Starting with the first line of the data that follows, transcribe every line verbatim until the line containing "PI = math.pi" has been transcribed.

SOURCE DATA
▼▼▼
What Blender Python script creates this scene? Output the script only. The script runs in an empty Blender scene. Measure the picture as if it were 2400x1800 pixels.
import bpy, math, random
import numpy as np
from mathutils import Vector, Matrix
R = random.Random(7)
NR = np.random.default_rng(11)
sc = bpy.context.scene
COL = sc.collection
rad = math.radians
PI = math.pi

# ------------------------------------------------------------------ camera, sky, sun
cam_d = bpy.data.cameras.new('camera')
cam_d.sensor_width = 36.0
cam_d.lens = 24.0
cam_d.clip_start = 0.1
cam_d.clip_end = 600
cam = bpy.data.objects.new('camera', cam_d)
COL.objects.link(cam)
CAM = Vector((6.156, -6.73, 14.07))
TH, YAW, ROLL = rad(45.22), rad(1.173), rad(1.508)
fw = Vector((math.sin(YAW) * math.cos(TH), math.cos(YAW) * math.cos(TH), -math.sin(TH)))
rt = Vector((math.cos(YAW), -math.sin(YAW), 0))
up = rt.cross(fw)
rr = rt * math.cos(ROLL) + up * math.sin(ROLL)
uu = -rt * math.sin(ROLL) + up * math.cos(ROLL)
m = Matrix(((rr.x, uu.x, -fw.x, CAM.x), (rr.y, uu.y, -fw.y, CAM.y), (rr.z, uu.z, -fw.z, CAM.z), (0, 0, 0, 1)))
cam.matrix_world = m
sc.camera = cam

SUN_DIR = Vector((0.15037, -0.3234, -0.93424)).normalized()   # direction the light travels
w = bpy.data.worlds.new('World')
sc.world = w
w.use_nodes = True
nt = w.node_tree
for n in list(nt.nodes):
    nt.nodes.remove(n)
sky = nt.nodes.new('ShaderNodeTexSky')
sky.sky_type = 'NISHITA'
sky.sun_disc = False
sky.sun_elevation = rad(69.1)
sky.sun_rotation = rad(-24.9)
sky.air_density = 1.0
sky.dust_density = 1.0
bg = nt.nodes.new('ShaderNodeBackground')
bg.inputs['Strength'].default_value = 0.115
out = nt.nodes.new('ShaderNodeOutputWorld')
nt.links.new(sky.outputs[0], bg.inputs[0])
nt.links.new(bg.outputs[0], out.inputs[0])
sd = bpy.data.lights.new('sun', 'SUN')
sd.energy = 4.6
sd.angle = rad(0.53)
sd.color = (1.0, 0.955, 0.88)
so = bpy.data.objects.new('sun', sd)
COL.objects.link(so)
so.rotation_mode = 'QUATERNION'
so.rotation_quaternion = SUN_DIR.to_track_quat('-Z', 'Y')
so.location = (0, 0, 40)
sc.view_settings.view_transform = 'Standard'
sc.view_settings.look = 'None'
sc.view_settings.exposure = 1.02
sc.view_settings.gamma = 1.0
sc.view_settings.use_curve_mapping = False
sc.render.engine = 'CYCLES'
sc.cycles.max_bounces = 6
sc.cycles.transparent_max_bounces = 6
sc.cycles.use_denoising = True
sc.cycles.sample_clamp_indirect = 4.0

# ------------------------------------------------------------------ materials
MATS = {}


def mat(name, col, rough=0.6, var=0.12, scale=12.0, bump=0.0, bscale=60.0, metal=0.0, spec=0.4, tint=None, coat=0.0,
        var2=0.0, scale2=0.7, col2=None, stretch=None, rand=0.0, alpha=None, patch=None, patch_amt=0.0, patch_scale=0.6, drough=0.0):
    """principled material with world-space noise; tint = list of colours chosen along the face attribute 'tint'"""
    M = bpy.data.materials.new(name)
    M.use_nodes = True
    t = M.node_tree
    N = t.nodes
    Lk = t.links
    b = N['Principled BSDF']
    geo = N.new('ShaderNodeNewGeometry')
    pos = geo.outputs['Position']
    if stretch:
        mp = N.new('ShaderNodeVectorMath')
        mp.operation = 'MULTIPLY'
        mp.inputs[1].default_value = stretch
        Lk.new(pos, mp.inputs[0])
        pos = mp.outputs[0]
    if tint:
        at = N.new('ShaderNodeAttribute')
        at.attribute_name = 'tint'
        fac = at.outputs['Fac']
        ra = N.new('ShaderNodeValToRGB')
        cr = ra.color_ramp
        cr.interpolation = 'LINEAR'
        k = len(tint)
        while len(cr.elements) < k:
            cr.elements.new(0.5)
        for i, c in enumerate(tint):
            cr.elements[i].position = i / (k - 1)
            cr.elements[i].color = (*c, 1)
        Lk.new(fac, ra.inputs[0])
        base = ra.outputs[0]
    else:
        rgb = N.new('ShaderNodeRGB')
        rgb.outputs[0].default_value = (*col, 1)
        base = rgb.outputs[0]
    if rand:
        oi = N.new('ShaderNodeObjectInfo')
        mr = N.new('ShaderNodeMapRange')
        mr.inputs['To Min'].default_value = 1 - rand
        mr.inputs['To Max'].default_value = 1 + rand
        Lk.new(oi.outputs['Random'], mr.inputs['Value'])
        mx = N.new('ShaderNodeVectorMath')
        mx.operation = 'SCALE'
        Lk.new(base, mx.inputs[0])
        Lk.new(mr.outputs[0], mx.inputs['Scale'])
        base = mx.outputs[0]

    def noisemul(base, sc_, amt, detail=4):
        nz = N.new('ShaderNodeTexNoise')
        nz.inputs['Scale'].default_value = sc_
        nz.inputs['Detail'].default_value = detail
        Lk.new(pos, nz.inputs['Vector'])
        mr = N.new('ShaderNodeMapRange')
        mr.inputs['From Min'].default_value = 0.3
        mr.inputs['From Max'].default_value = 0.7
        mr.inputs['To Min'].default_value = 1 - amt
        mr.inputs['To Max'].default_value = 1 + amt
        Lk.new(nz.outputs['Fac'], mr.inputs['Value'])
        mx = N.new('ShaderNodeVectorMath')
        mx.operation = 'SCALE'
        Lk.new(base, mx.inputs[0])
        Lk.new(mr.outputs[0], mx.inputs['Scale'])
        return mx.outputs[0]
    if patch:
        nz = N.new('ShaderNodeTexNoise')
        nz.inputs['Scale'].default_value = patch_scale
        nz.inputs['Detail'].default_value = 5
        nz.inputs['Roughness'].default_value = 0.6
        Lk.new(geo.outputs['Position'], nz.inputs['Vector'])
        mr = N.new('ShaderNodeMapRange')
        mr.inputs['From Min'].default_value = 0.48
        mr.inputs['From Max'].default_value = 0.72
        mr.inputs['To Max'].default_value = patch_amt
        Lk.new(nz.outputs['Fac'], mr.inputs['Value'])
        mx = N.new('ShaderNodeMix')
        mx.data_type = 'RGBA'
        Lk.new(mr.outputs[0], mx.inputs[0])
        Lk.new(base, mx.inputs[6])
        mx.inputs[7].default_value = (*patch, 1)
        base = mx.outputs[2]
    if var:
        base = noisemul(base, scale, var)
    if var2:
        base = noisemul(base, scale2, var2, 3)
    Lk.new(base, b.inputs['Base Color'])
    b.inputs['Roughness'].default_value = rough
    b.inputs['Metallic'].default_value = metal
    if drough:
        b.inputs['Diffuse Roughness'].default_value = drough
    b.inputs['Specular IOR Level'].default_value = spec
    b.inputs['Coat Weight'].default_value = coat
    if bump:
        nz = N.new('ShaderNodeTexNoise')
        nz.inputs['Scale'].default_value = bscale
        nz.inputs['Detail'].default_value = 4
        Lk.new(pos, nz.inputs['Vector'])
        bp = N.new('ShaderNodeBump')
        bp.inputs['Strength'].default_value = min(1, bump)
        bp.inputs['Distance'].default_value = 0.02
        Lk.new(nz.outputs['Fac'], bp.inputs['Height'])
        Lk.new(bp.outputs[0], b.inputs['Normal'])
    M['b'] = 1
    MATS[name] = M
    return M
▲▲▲
THE RESULT
What Blender Python script creates this scene? Output the script only. The script runs in an empty Blender scene. Measure the picture as if it were 2400x1800 pixels.
import bpy, math, random
import numpy as np
from mathutils import Vector, Matrix
R = random.Random(7)
NR = np.random.default_rng(11)
sc = bpy.context.scene
COL = sc.collection
rad = math.radians
PI = math.pi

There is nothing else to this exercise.